Ya no se puede hacer ficción política
La política es más ridícula que su sátira y más cutre que su puesta en escena solemne. No hay ficción capaz de seguirle el ritmo a la realidad
A la comedia política se le suele reprochar que se queda corta. Al drama político, lo contrario, que se suele pasar de intensito, o por el lado idealista del Sorkin de la Casa Blanca o por la impostación shakespeariana de House of Cards. Esto es: la política es más ridícula que su sátira y más cutre que su puesta en escena solemne. Por eso, el trabajo de los guionistas era muy difícil en situaciones normales, pero se les ha puesto del todo imposible. No hay ficción capaz de seguirle el ritmo a la realidad.
¿Norcoreanos en Ucrania saturando las comunicaciones con vídeos porno? ¿Un presidente autonómico chafardeando tres horas en un restaurante con una periodista mientras su comunidad sufre la peor catástrofe de su historia? ¿Un señor en Waterloo que se cree Napoleón en Elba decidiendo la política española? ¿Qué guionista podría haber imaginado a Milei o haber escrito una trama en la que dos países tienen una crisis diplomática en 2024 por unos hechos históricos acontecidos en 1517?
Reveo estos días, entre cabezada y cabezada de sobremesa, la genialísima y loca 30 Rock (comedia metatelevisiva que pasó con más pena que gloria por España, en antena entre 2006 y 2013), y cada vez que hacen un chiste sobre Donald Trump —son recurrentes—, me doy un susto y me sumo después en la nostalgia. Qué ingenuos éramos. Qué poquito sabíamos. Qué incapacidad tan grande para atalayar el futuro inmediato. A la vez me pregunto cuánto influyó en el crecimiento del trumpismo la burla, mofa, befa y escarnio continuos que su figura sufrió por parte de los cómicos progres de Nueva York.
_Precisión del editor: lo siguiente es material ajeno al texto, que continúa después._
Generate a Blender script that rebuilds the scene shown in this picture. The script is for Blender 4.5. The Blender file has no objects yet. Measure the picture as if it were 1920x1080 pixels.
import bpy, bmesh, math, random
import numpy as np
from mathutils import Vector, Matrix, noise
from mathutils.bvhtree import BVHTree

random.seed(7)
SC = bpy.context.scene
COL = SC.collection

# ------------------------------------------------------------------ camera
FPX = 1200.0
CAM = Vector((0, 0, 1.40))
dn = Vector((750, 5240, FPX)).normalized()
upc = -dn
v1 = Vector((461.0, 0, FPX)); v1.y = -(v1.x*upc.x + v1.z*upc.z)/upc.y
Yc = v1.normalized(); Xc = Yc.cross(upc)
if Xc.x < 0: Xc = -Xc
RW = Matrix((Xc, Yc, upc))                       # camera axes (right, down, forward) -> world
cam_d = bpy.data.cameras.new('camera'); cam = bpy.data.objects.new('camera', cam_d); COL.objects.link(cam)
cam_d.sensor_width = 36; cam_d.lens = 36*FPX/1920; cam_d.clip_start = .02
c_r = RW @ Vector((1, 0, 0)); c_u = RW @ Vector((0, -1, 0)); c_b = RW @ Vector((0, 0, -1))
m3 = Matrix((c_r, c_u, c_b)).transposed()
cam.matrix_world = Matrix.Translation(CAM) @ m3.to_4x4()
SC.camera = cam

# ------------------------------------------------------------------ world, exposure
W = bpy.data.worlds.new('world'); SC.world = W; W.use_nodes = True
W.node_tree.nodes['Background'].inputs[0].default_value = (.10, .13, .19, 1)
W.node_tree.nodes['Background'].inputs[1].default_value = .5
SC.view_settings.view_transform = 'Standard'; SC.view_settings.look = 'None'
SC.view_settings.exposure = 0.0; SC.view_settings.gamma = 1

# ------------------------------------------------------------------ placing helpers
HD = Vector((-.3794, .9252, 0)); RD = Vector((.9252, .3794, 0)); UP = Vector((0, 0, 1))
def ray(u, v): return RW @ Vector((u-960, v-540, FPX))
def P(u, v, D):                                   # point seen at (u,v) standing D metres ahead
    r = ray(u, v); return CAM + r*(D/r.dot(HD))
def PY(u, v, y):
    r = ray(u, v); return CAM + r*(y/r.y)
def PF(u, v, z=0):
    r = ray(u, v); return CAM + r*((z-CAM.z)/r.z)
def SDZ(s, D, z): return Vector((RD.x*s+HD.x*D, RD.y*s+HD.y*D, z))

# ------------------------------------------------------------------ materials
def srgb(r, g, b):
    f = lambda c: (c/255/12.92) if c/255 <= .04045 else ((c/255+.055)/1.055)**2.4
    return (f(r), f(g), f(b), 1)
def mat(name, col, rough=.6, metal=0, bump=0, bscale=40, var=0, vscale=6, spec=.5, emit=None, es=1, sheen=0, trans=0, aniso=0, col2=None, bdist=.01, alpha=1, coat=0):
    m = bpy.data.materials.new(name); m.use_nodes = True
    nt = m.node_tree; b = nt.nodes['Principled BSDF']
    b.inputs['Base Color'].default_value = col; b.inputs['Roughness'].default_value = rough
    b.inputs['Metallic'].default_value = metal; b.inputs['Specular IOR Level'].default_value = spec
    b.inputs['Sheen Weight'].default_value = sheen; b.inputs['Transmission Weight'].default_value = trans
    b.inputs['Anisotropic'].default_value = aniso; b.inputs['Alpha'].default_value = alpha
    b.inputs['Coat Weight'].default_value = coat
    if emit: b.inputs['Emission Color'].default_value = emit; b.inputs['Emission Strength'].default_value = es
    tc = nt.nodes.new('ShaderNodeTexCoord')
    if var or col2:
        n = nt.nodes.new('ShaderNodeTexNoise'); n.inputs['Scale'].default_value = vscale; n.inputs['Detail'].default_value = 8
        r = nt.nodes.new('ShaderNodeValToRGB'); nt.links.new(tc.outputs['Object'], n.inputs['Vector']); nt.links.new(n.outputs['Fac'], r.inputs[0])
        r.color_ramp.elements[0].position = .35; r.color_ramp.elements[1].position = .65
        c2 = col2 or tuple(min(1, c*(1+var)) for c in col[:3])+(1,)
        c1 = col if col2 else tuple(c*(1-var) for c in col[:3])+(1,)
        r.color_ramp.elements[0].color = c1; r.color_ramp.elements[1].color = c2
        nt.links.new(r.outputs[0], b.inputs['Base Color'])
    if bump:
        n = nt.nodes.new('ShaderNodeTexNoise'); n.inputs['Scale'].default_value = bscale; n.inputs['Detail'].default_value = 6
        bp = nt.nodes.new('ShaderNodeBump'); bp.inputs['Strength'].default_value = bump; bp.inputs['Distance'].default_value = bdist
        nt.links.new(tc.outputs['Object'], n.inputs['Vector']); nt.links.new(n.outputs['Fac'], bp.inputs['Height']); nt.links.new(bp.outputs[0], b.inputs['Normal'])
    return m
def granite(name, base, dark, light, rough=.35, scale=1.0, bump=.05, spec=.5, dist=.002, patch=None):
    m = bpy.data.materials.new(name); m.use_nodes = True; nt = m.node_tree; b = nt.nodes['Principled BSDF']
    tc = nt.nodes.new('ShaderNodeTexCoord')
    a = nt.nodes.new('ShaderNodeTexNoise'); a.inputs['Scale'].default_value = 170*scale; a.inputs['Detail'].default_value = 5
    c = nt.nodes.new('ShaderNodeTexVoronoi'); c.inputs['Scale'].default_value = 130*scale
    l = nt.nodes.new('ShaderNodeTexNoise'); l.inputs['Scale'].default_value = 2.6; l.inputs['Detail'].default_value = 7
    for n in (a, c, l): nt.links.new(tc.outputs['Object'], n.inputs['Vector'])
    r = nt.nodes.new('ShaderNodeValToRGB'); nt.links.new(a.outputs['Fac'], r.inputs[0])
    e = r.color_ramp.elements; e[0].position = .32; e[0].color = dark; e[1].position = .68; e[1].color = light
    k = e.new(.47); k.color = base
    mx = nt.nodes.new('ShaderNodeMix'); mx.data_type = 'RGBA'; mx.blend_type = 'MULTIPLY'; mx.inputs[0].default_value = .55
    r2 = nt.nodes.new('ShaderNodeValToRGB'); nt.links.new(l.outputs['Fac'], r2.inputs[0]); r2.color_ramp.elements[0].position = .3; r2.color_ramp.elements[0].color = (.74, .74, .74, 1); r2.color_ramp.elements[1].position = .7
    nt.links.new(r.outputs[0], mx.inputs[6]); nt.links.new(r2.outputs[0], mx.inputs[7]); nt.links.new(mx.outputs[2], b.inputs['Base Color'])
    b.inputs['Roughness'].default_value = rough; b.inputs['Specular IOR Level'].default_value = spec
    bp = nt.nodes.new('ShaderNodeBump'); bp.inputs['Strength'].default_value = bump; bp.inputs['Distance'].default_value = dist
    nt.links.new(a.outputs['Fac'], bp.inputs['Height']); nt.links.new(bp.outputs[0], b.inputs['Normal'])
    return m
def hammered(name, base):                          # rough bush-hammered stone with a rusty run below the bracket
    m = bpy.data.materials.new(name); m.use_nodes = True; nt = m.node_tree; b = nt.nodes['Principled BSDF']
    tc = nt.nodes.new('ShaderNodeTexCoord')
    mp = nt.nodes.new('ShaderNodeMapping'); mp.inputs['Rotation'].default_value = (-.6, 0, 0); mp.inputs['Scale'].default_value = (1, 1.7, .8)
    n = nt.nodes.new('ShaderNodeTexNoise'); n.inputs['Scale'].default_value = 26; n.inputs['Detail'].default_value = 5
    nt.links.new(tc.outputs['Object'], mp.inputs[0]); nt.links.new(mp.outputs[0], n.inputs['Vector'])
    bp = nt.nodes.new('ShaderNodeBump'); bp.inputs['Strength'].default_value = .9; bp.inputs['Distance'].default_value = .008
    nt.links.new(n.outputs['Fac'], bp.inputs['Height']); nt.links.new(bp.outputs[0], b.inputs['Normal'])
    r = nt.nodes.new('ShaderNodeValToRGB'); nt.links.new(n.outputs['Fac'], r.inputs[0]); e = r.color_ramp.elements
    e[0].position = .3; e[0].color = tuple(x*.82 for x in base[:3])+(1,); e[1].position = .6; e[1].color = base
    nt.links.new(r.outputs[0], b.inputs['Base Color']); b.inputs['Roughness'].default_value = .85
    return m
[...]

Puede que la sátira fuera su mejor campaña. A lo mejor Trump no ha ganado por sus méritos, sino por la soberbia inconsciente de sus opositores.
Veo también estos días la segunda temporada de La diplomática. Me divirtió mucho la primera y sigo con disfrute la segunda, pero también siento que este thriller pasado de rosca y sobreactuado pertenece al mundo de ayer. La trama se quiere inverosímil (un primer ministro británico dispuesto a exacerbar los peores instintos nacionalistas para salvar el pellejo), pero la realidad del Reino Unido es mucho más delirante. Las historias de espías y conspiraciones deben ser hiperbólicas e increíbles. Si no, no funcionan. Y aquí, como pasa con Trump y los cómicos de Nueva York, el problema no es que La diplomática no sea lo bastante inverosímil, que lo es, sino que el mundo ha enloquecido muchísimo más.